Given request. Copy each line of the material below that includes the string "uniform".
**** Dataset content
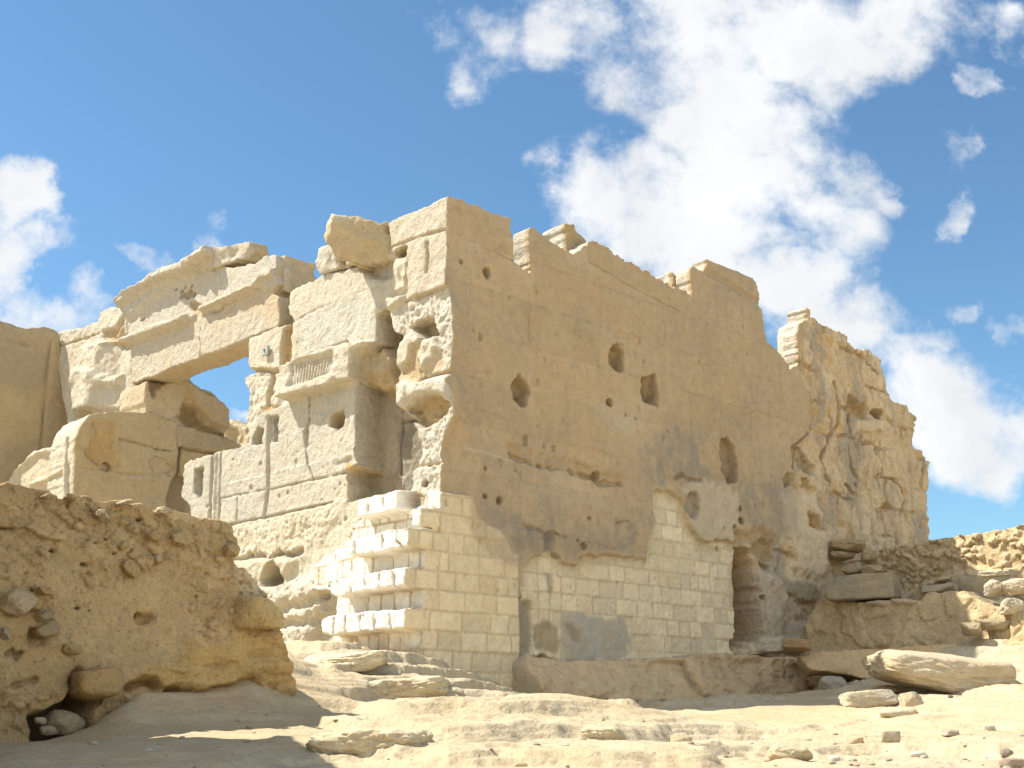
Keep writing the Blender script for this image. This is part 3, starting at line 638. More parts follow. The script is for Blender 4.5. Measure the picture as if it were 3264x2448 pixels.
# horizontal crack with undercut
ck = P('z7', 325, 620, 430, 652, 520, 700, 640, 718, 740, 722, 850, 762, 960, 795, 1010, 832, 1080, 838, 1190, 845)
m.line(ck, .035, -.065, (.42, .31, .175), .7, .05, .022)
m.line(ck + (0, -22), .09, -.035, (.46, .34, .19), .6, .09, .02)
m.pit('z7', 1000, 780, 35, 45, .10, (.38, .28, .16))
m.line(P('z7', 445, 1180, 540, 1195, 600, 1240, 640, 1260), .014, -.03, DRK, .4, .03, .02); m.line(P('z7', 660, 1215, 720, 1255, 760, 1262), .016, -.03, (.3, .24, .16), .6)
m.put(P('z7', 580, 1240, 650, 1220, 660, 1350, 600, 1360), -.07, (.25, .22, .17), .8, .03, .02)
m.line(P('z7', 840, 1285, 960, 1310, 1060, 1340, 1140, 1358), .014, -.035, DRK, .5, .03, .016); m.line(P('z7', 1185, 1195, 1260, 1225, 1350, 1240), .016, -.03, (.27, .22, .15), .5, .03, .02)
m.line(P('z7', 1140, 1150, 1190, 1135, 1240, 1135), .02, -.04, (.3, .24, .16), .5)
m.pit('z7', 890, 1330, 30, 40, .06, (.35, .28, .18)); m.line(P('z7', 640, 1370, 700, 1420), .03, -.04, (.28, .23, .16), .6)
# beam sockets and small holes
HB = (.36, .265, .15)
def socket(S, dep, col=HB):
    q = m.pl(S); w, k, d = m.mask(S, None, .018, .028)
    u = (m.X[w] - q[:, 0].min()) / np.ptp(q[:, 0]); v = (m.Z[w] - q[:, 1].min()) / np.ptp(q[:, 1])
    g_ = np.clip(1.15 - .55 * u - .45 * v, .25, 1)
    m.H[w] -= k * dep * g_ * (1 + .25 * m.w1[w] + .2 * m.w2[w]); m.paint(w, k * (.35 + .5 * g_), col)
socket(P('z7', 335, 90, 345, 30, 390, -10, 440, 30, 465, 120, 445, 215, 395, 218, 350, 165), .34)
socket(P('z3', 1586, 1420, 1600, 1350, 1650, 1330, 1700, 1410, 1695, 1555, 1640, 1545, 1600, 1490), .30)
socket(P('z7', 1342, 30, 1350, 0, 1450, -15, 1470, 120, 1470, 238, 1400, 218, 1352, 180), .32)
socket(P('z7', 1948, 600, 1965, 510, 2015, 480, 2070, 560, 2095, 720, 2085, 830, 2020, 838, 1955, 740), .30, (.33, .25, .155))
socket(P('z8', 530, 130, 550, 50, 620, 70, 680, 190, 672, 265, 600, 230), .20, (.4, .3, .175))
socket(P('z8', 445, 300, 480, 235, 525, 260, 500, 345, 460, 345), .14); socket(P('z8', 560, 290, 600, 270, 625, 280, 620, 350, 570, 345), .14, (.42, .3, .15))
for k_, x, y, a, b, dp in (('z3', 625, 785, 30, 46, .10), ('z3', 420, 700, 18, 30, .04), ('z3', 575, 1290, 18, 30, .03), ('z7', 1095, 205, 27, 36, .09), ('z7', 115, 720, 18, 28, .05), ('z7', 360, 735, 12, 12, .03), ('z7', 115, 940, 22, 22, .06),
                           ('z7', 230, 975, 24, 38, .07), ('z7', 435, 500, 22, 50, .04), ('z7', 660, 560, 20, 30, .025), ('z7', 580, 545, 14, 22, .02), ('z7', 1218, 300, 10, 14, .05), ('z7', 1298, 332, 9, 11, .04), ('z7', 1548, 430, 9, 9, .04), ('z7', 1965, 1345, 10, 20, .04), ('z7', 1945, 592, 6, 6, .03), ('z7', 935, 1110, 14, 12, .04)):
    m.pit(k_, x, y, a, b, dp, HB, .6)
w, k, d = m.mask(P('z3', 585, 590, 610, 565, 630, 600, 610, 632), None, .02, .01); m.paint(w, k * .6, (.56, .42, .22))
rr = np.random.default_rng(14)
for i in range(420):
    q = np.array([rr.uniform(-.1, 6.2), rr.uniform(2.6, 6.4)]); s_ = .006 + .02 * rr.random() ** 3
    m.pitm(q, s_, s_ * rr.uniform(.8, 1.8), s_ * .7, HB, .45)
# capping course edge of the parapet stands back
par = P('z3', 950, 440, 1075, 495, 1300, 645, 1420, 695, 2212, 1130, 2300, 1180, 2300, 1000, 2212, 955, 1420, 540, 1100, 380)
m.add(PP(('z3', 1420, 690, 1420, 540, 1500, 545, 1700, 680, 1950, 830, 2212, 955), ('z4', 130, 535), ('z4', 60, 680, 0, 640)), -.02, (.50, .385, .23), .5, .015, .01)
w, k, d = m.mask(PP(('z3', 1420, 690, 1420, 540, 1500, 545, 1700, 680, 1950, 830, 2212, 955, 2212, 1100)), None, .04, .04); m.H[w] += k * .03 * fbm(m.X[w] * 6, m.Z[w] * 6, m.X[w] * 0, 4, 121)
m.line(PP(('z4', 385, 405, 500, 470, 620, 550, 800, 660)), .09, -.03, (.42, .32, .2), .5, .05)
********
Correct output.
    q = np.array([rr.uniform(-.1, 6.2), rr.uniform(2.6, 6.4)]); s_ = .006 + .02 * rr.random() ** 3
    m.pitm(q, s_, s_ * rr.uniform(.8, 1.8), s_ * .7, HB, .45)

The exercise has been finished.